Mon, August 10, 2:00 to 3:00pm, TBA

Abstract

This study examines the health consequences of intragenerational social mobility in the United States by conceptualizing mobility as a long-term occupational trajectory rather than as a discrete transition between two time points. Using sequence analysis on the NLSY79 cohort, the study identifies distinct patterns of occupational mobility from ages 25 to 50 and evaluates their associations with health outcomes at age 50. The results show substantial prevalence in intragenerational mobility experiences, with more than 40% of respondents experiencing some kind of occupational mobility, and most individuals undergoing multiple status transitions over adulthood. Preliminary findings suggest clear health gradients across mobility trajectory clusters. Individuals with stable high-status trajectories exhibit the best health outcomes in midlife, while those with persistent unemployment or downward mobility into unemployment experience the poorest health.

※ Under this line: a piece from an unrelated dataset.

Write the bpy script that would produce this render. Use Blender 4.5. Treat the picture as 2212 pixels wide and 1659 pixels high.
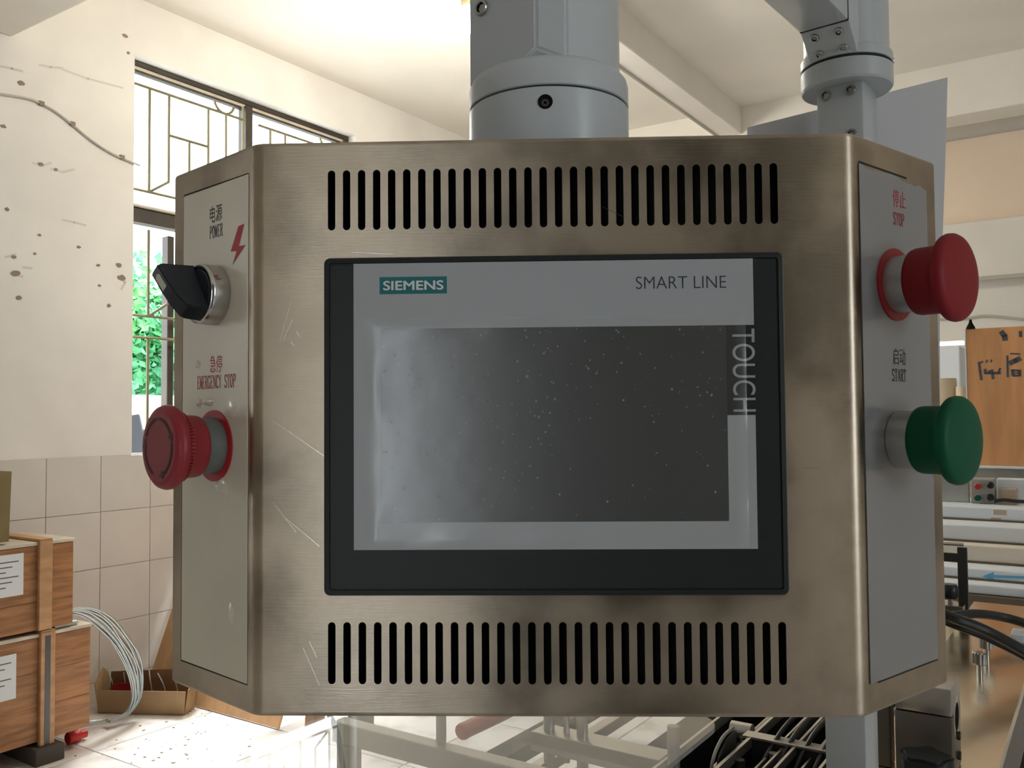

The results also provide evidence consistent with the “falling from grace” and “rising from rags” framework, indicating the beneficial effects of upward mobility and the detrimental effects of downward mobility. Beyond direction and distance of mobility, measures of trajectory instability (entropy, turbulence, and number of transitions) are consistently associated with worse midlife health, suggesting that unstable status trajectories may have independent health consequences. By adopting a trajectory-based approach, this study provides a more comprehensive account of intragenerational mobility and its health implications. The findings highlight both the opportunities and risks associated with increasingly dynamic and flexible labor market careers.